- [GOAL]: From the line with "Reconstruct this image" to the line with "S = bpy.context.scene; COL = S.collection", both lines included, set down exactly those lines, please, and no others.

- [DATA ROWS]:

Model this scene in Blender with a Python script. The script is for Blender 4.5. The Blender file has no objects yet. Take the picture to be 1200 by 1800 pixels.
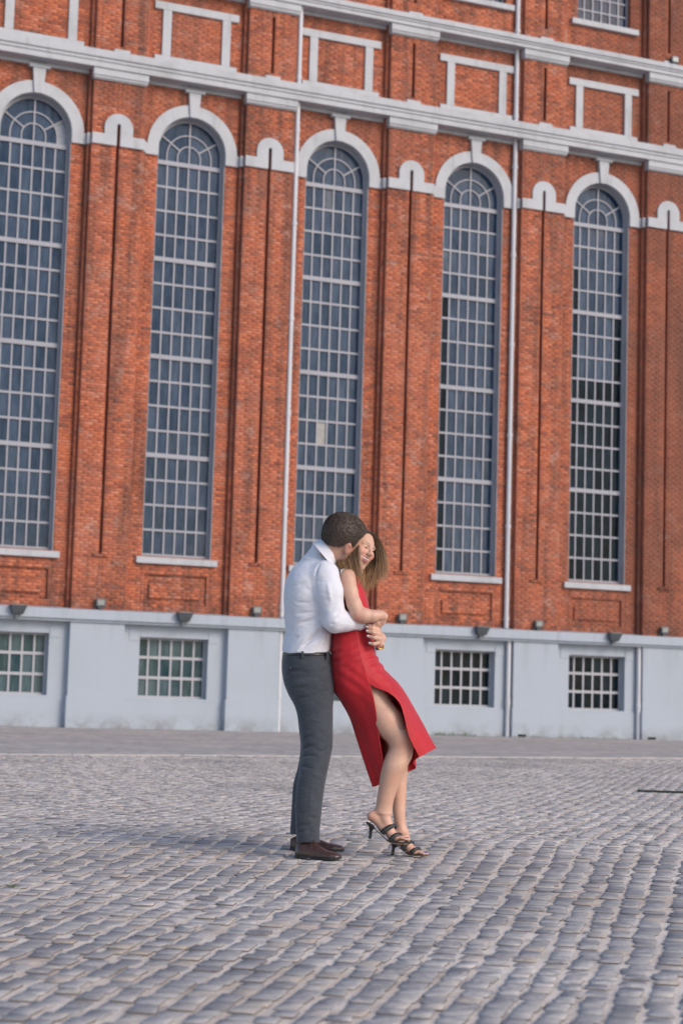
--
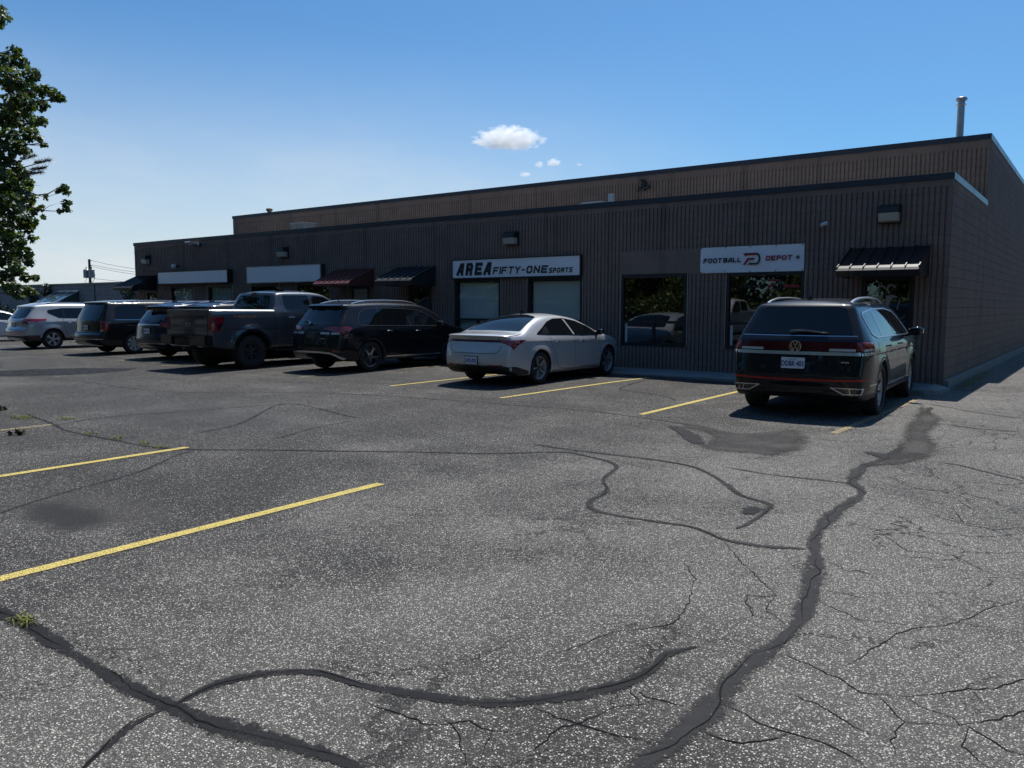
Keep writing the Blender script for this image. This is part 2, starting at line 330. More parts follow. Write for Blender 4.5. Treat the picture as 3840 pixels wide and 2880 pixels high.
==
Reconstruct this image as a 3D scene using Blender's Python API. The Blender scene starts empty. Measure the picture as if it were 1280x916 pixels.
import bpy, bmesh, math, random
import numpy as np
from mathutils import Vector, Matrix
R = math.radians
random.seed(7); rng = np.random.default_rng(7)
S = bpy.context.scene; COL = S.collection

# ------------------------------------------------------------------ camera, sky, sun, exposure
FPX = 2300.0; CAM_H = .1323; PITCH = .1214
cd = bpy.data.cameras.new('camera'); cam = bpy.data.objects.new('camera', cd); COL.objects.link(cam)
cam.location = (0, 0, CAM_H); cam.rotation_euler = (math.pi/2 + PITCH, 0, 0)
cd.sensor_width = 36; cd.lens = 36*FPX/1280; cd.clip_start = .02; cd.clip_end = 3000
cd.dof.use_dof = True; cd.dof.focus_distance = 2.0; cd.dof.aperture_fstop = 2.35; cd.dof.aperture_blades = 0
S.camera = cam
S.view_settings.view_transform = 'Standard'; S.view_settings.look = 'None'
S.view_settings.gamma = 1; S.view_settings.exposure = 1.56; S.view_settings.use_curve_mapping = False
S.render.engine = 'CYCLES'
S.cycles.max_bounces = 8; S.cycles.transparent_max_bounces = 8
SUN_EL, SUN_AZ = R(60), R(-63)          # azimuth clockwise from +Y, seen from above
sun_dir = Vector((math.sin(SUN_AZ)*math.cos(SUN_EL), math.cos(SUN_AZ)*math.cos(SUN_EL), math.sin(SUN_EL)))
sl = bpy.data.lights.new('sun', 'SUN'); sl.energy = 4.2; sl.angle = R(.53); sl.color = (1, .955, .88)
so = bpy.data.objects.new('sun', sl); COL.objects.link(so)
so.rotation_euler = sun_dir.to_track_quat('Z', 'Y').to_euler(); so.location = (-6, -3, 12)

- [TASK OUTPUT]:
Reconstruct this image as a 3D scene using Blender's Python API. The Blender scene starts empty. Measure the picture as if it were 1280x916 pixels.
import bpy, bmesh, math, random
import numpy as np
from mathutils import Vector, Matrix
R = math.radians
random.seed(7); rng = np.random.default_rng(7)
S = bpy.context.scene; COL = S.collection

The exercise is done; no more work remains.